In the Windows 95 days, Windows 3.1 drivers and Windows 3.1 software were still in wide use.
Windows 95 often was used to continue using the older technology as a backend.
DOS drivers, Windows 3.1 drivers (*.386, *.DRV) and older network technologies.
Windows 98/98SE was 32-Bit era.
BBSes and pioneering online services like CompuServe were nearly all dead.
ISDN technology no longer was cutting edge, it was soon to be superseded by DSL.
Windows 95 was looking dated and most hardware was using Windows 9x drivers (VXDs), with focus on WDM type.
Old 16-Bit Windows programs were on the decline, TCP/IP and RJ45 networks were the dominant technology.
Windows 3.1 was dying out. IDE/ATAPI CD-ROM drives and USB became the norm.
So yeah, Windows 95 and 98 are technological quite similar but the devil lies in the detail.

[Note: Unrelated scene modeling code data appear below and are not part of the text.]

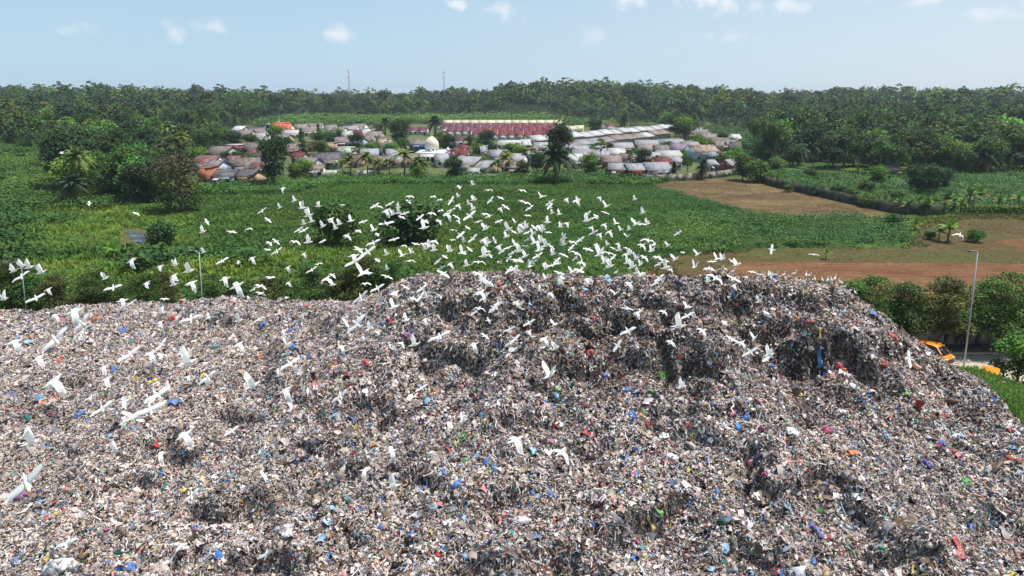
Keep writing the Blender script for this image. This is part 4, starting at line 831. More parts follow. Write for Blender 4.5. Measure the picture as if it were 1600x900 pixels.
def house(px, pyb, wpx, rz=0, roof='grey', wall='white', D=9.5, h=2.9, pitch=19, flat=False, gable_front=False, label=None, group='village houses', zone=None, detail=None, at=None, parapet=False):
    if at is None and rz == 0 and not flat and group == 'village houses': rz = random.uniform(-13, 13)
    if D < 9.6 and not flat: D *= 1.25
    p = g1(px, pyb) if at is None else at; dist = math.hypot(p[1], CAM_H - p[2]); Wd = max(3.0, wpx * dist / F) if at is None else wpx
    if gable_front: Wd, D = D, Wd
    e = empty('house', (p[0], p[1] + ((D / 2 if not gable_front else Wd / 2) if at is None else 0), p[2]), R(rz) + (R(90) if gable_front else 0))
    hw, hd = Wd / 2, D / 2; ac = Acc()
    rise = math.tan(R(pitch)) * hd
    if flat:
        ac.box(-hw, hw, -hd, hd, -.3, h)
    else:
        v = [(-hw, -hd, -.3), (hw, -hd, -.3), (hw, hd, -.3), (-hw, hd, -.3), (-hw, -hd, h), (hw, -hd, h), (hw, hd, h), (-hw, hd, h), (-hw, 0, h + rise), (hw, 0, h + rise)]
        ac.add(v, [(0, 1, 5, 4), (2, 3, 7, 6), (0, 3, 2, 1), (4, 5, 9, 8), (6, 7, 8, 9)], None); ac.t += [np.array([(0, 4, 8), (0, 8, 3), (3, 8, 7), (1, 9, 5), (1, 2, 9), (2, 6, 9)])]; ac.tm += [np.zeros(6, int)]
    ac.build('wall', WALL[wall][0], e)
    rf = Acc(); ov, oy, th = .35, .55, .12
    if flat:
        rf.box(-hw - .2, hw + .2, -hd - .3, hd + .3, h + .003, h + .18)
    else:
        t = math.tan(R(pitch))
        for sg in (-1, 1):
            y0, z0 = sg * (hd + oy), h - t * oy + .03; y1, z1 = 0, h + rise + .03
            v = [(x, y, z + dz_) for x in (-hw - ov, hw + ov) for (y, z) in ((y0, z0), (y1, z1)) for dz_ in (0, th)]
            rf.add(v, [(0, 1, 3, 2), (4, 6, 7, 5), (0, 4, 5, 1), (2, 3, 7, 6), (0, 2, 6, 4), (1, 5, 7, 3)])
        rf.tube([(-hw - ov, 0, h + rise + .10), (hw + ov, 0, h + rise + .10)], .09, 5)
    rf.build('roof', ROOF[roof][0], e)
    if parapet:
        pp = Acc(); t = math.tan(R(pitch))
        for sg in (-1, 1):
            v = [(x, y, z) for x in (-hw - .42, -hw - .12) for (y, z) in ((sg * (hd + .3), h - t * .3 - .2), (sg * (hd + .3), h - t * .3 + .45), (0, h + rise + .5), (0, h + rise - .2))]
            pp.add(v, [(0, 1, 2, 3), (7, 6, 5, 4), (0, 4, 5, 1), (1, 5, 6, 2), (2, 6, 7, 3), (3, 7, 4, 0)])
        pp.build('parapet', WALL['pink'][0], e)
    if not flat and at is None and dist < 430 and random.random() < .5:
        lt = Acc(); w0 = random.uniform(-hw, 0); w1 = w0 + random.uniform(.4, .8) * hw * 1.2; y0 = -hd - random.uniform(1.6, 2.8)
        v = [(x, y, z + dz_) for x in (w0, w1) for (y, z) in ((y0, h - 1.0), (-hd - .01, h - .42)) for dz_ in (0, .07)]
        lt.add(v, [(0, 1, 3, 2), (4, 6, 7, 5), (0, 4, 5, 1), (2, 3, 7, 6), (0, 2, 6, 4), (1, 5, 7, 3)])
        for x in (w0 + .1, w1 - .2): lt.box(x, x + .1, y0 + .1, y0 + .2, -.3, h - 1.0)
        lt.build('lean_to', ROOF[random.choice(['rust', 'grey', 'white', 'light', 'brown'])][0], e)
    if (detail if detail is not None else dist < 470):
        n = max(2, int(Wd / 2.6)); di = random.randrange(n)
        for sd in ((-1,) if not gable_front else (-1, 1)):
            for k in range(n):
                x = -hw + (k + .5) * Wd / n; y = sd * hd
                if k == di:
                    d = Acc(); d.box(x - .45, x + .45, min(y + sd * .004, y + sd * .07), max(y + sd * .004, y + sd * .07), 0, 2.05); d.build('door', random.choice(M_DOOR), e)
                else:
                    d = Acc(); d.box(x - .6, x + .6, min(y + sd * .004, y + sd * .05), max(y + sd * .004, y + sd * .05), 1.0, 2.1); wobj = d.build('window', M_WIN, e)
                    f = Acc(); f.box(x - .7, x + .7, min(y + sd * .005, y + sd * .12), max(y + sd * .005, y + sd * .12), .9, .99); f.build('sill', WALL['white'][0], wobj)
    tag(e, None, 'house', group)
    zone = zone or ('at the left end of the village' if px < 470 else 'around the mosque' if px < 790 else 'in the right village')
    kind = 'flat roofed' if flat else 'roofed'
    reg(e, label or f'{wall.replace("pale", "pale ")} house, {ROOF[roof][1]} roof {zone}')
    return e
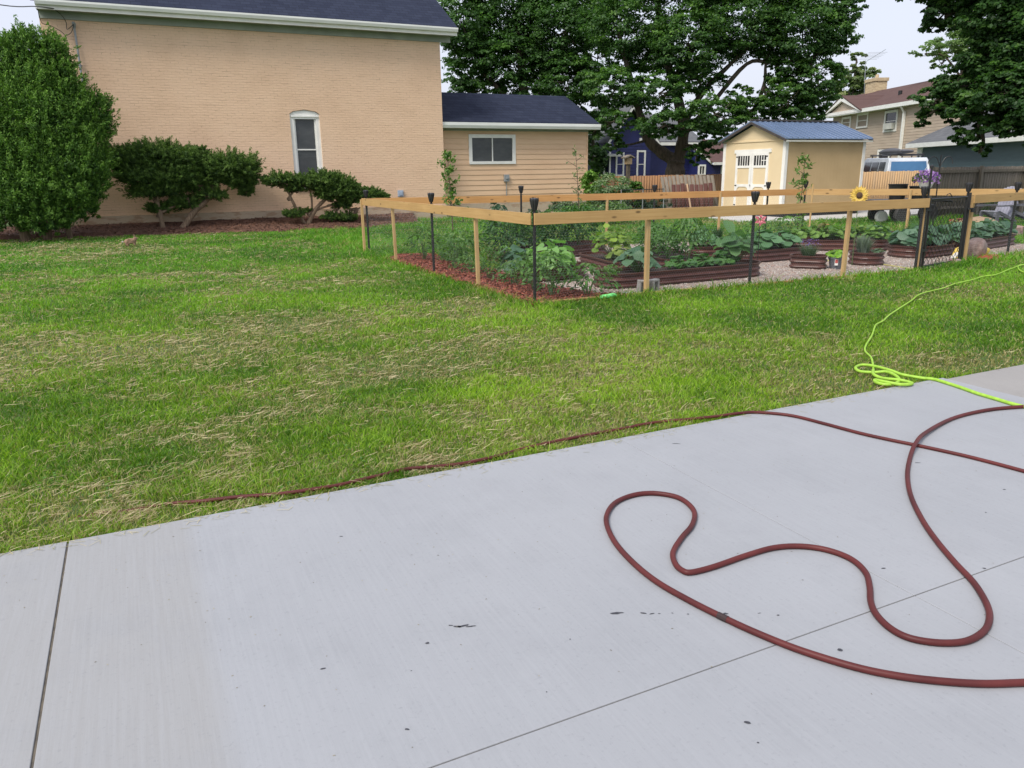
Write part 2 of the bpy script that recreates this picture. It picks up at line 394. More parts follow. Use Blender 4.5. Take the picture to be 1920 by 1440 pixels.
def crown(name, lobes, mat, parent, size, c_dark, c_mid, c_tip, k=1.2, clump=.28, origin=Vector((0, 0, 0)), aspect=.7, spray=0, flatz=.8, tipprob=.12, dens=1.0, shoots=0, slen=1.0, inner=.0):
    """lobes: list of (centre world Vector, (rx,ry,rz) m, count)."""
    Cs, Ns, Ss, Ls, Ts = [], [], [], [], []
    ends = []
    for c, r, cnt in lobes:
        cnt = cnt * dens
        c = np.array(c) - np.array(origin); r = np.array(r)
        ncl = max(6, int(cnt / 55))
        d = unit(rng.normal(size=(ncl, 3))); rad = rng.uniform(.45, 1.0, ncl) ** .6
        # lumpy outline
        lump = 1 + .22 * np.sin(d[:, 0] * 5 + d[:, 2] * 7 + c[0]) * np.cos(d[:, 1] * 6 + c[1])
        cc = c + d * r * (rad * lump)[:, None]
        if inner: rad = rng.uniform(.55, 1.12, ncl); cc = c + d * r * (rad * lump)[:, None]
        rc = clump * float(np.mean(r)) * rng.uniform(.6, 1.3, ncl)
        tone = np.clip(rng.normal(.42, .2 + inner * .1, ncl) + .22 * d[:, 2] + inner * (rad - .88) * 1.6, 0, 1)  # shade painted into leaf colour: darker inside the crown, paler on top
        per = rng.poisson(cnt / ncl, ncl)
        idx = np.repeat(np.arange(ncl), per); n = len(idx)
        e = unit(rng.normal(size=(n, 3))); e[:, 2] = np.where(e[:, 2] < -.25, -e[:, 2] * .6, e[:, 2])
        er = rng.uniform(.25, 1, n) ** .5
        flat = np.array([1.12, 1.12, flatz])
        p = cc[idx] + e * flat * (rc[idx] * er)[:, None]
        nn = e * .45 + np.array([0, 0, .55]) + d[idx] * .25 + rng.normal(size=(n, 3)) * .38
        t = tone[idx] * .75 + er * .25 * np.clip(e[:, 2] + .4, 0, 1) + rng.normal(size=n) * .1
        Cs.append(p); Ns.append(nn); Ls.append(np.clip(t, 0, 1)); Ss.append(size * rng.uniform(.65, 1.25, n))
        Ts.append(e * .8 + d[idx] * .7 + np.array([0, 0, spray]) + rng.normal(size=(n, 3)) * .35)
        ends.append(cc[:: max(1, ncl // 6)] + np.array(origin))
        if shoots:
            ns = int(shoots * cnt / 260) + 3; m_ = int(34 * max(1, slen * .8))
            ds = unit(rng.normal(size=(ns, 3)) + np.array([0, 0, .45])); st_ = c + ds * r * rng.uniform(.75, .98, (ns, 1))
            dr_ = unit(ds * np.array([1, 1, .5]) + np.array([0, 0, .35 + spray * .5]) + rng.normal(size=(ns, 3)) * .3); ln = float(np.mean(r)) * rng.uniform(.15, .6, ns) ** 1.1 * slen
            u_ = rng.random((ns, m_)); off = rng.normal(size=(ns, m_, 3)) * (ln[:, None] * .17 * (1.05 - u_ * .9))[..., None]
            p = (st_[:, None] + dr_[:, None] * (u_ * ln[:, None])[..., None] + off).reshape(-1, 3); k_ = len(p)
            Cs.append(p); Ns.append(rng.normal(size=(k_, 3)) + np.array([0, 0, .4])); Ts.append(np.repeat(dr_, m_, 0) + rng.normal(size=(k_, 3)) * .35)
            Ls.append(np.clip(.35 + u_.ravel() * .5 + rng.normal(size=k_) * .12, 0, 1)); Ss.append(size * rng.uniform(.6, 1.2, k_))
    C = np.concatenate(Cs); Nn = np.concatenate(Ns); S = np.concatenate(Ss); t = np.concatenate(Ls); T = np.concatenate(Ts)
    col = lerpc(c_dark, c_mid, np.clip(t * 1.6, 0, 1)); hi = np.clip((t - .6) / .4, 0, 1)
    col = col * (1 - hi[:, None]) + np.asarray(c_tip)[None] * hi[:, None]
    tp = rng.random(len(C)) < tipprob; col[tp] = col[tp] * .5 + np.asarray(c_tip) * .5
    col *= rng.uniform(.8, 1.2, (len(C), 1))
    leaves(name, C, Nn, S, col, mat, parent, aspect, T if spray or aspect < .5 else None)
    return ends

def lobe(px, py, rx, rz, d, ry=None, k=1.2):
    c = atD(px, py, d); s = d / 1496.
    return (c, (rx * s, (ry or (rx + rz) / 2) * s, rz * s), k * rx * rz)

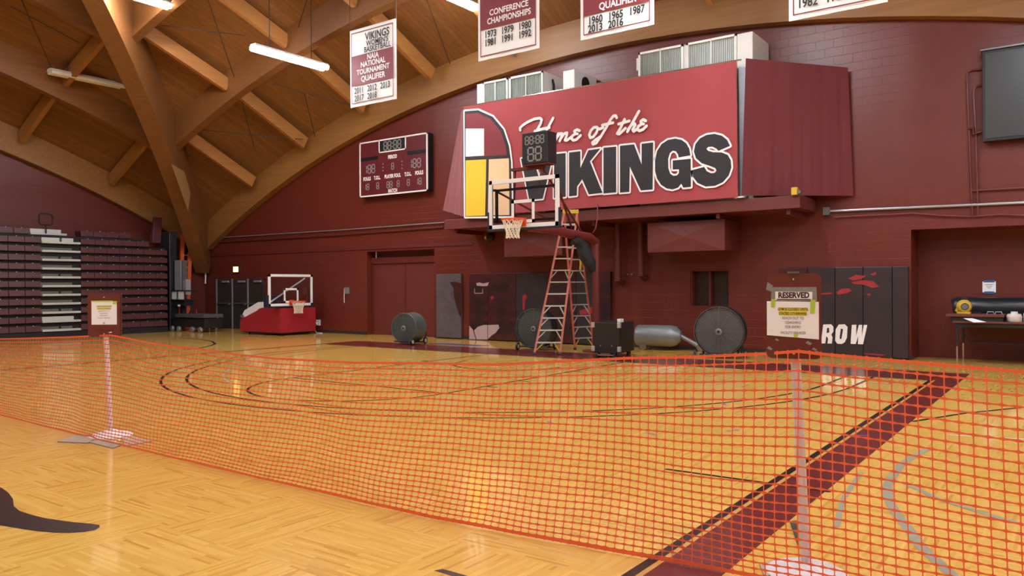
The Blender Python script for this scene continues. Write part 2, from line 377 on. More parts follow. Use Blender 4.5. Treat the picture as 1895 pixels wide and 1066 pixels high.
HB = [(-9.95, -6.89, 0, 2.82, .36), (6.76, 12.5, 0, 2.8, .95), (1.73, 2.72, 1.12, 1.98, .3)]
wall_mesh('wall_back', 'red_block_x', XL, XRR, HB, lambda a, z: Vector((a, YB, z)), (0, -1, 0), lambda a: vault(a, YB, RD))
wall_mesh('wall_left', 'red_block_y', YF, YB, [], lambda a, z: Vector((XL, a, z)), (1, 0, 0), lambda a: vault(XL, a, RD))
wall_mesh('wall_right', 'red_block_y', YF, YB, [], lambda a, z: Vector((XRR, a, z)), (-1, 0, 0), lambda a: vault(XRR, a, RD))
wall_mesh('wall_front', 'red_block_x', XL, XRR, [], lambda a, z: Vector((a, YF, z)), (0, 1, 0), lambda a: vault(a, YF, RD))
q = new('deck'); n = 48
for i in range(n):
    for j in range(n):
        g = [(XL+(XRR-XL)*(i+a)/n, YF+(YB-YF)*(j+b)/n) for a, b in ((0, 0), (1, 0), (1, 1), (0, 1))]
        q.face([(x, y, vault(x, y, RD)) for x, y in g])
struct(q.build('ceiling', smooth=True))
# floor with its painted lines and marks
q = new('maple'); q.face([(XL-.1, YF-.1, 0), (XRR+.1, YF-.1, 0), (XRR+.1, 4.9, 0), (XL-.1, 4.9, 0)])
O1, O2 = Vector((0, 0, .0012)), Vector((0, 0, .0022)); FX, FY = Vector((1, 0, 0)), Vector((0, 1, 0))
def fl(m, pts, o=O1): q.m(m); q.poly(pts, o, FX, FY)
def fr(m, x0, y0, x1, y1, o=O1): fl(m, [(x0, y0), (x1, y0), (x1, y1), (x0, y1)], o)
def fs(m, pts, w=.05, o=O2): q.m(m); q.stroke(pts, w, o, FX, FY)
def arc(cx, cy, r, a0, a1, n=48): return [(cx+r*math.cos(math.radians(a0+(a1-a0)*i/n)), cy+r*math.sin(math.radians(a0+(a1-a0)*i/n))) for i in range(n+1)]
fr('paint_maroon', 7.715, -22, 8.08, 1.45); fr('paint_cream', 7.68, -22, 7.715, .04); fr('paint_black', 7.615, -22, 7.68, .04, O2)
fr('paint_maroon', -7.9, .085, 7.715, 1.45); fr('paint_black', -7.62, 0, 7.68, .05, O2); fr('paint_maroon', -7.9, 1.54, 8.08, 1.59)
fr('paint_maroon', -8.0, -22, -7.88, 1.45); fr('paint_black', -7.88, -22, -7.84, 0, O2)
fs('paint_black', [(-6.75, 0), (-6.75, -1.575)]+arc(0, -1.575, 6.75, 180, 360, 72)+[(6.75, 0)])
fs('paint_black', [(-6.325, 0), (-6.325, -1.575)]+arc(0, -1.575, 6.325, 180, 360, 72)+[(6.325, 0)])
fs('paint_black', [(-1.83, 0), (-1.83, -5.79), (1.83, -5.79), (1.83, 0)]); fs('paint_black', arc(0, -5.79, 1.83, 180, 360))
fs('paint_black', arc(0, -1.575, 1.22, 180, 360))
fs('paint_greyblue', arc(0, -1.575, 5.7, 185, 250), .04)
for yy in (-2.1, -3.0, -3.9, -4.8):
    fs('paint_black', [(-1.83, yy), (-2.05, yy)]); fs('paint_black', [(1.83, yy), (2.05, yy)])
fs('paint_black', [(6.73, -8.44), (7.6, -8.42), (8.1, -8.41)], .045); fs('paint_black', [(8.1, -4.52), (8.53, -3.51), (9.11, -2.54), (9.9, -1.4)], .05)
fs('paint_white', [(8.56, -5.23), (9.5, -4.98)], .03)
fs('paint_greyblue', [(8.48, -6.2), (8.42, -6.68), (8.40, -7.13), (8.42, -7.6), (8.45, -8.0), (8.54, -8.4), (8.65, -8.75), (8.77, -9.05), (8.91, -9.43), (9.09, -9.78), (9.3, -10.2)], .075)
fs('paint_greyblue', [(8.55, -7.79), (8.69, -7.96), (8.82, -8.13), (9.05, -8.31), (9.28, -8.47), (9.7, -8.7)], .06)
fs('paint_greyblue', [(8.17, -7.6), (8.25, -8.6), (8.38, -9.3)], .04)
fl('paint_black', [(1.3, -12.75), (1.3, -12.35), (2.2, -12.15), (2.52, -12.17), (2.71, -12.2), (2.95, -12.26), (3.18, -12.345), (3.35, -12.375), (3.53, -12.37), (3.71, -12.35), (3.97, -12.28), (4.12, -12.222), (4.2, -12.205), (4.25, -12.23), (4.29, -12.28), (4.27, -12.345), (4.21, -12.41), (4.12, -12.465), (4.0, -12.515), (3.88, -12.55), (3.63, -12.61), (2.8, -12.8)])
fl('paint_black', [(6.69, -11.515), (6.715, -11.465), (7.4, -11.47), (7.4, -11.53)])
fs('paint_black', [(-14.2, -.62), (-12.84, -.69), (-11.66, -1.03), (-10.7, -1.55), (-10.1, -2.1), (-9.62, -2.7), (-9.4, -3.3), (-9.6, -4.0)], .07)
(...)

Just like Windows Me is still part of Windows 9x family in theory, but behaves very different in some ways.
Edit: Technologies such as WinG and WINDIB might be more compatible with Windows 95 (RTM, I mean).
DCI and DCI32 might be supported by Windows 95, still, with the appropriate graphics drivers;
Windows 3.1 or early Win 95 graphics drivers, respectively, I mean.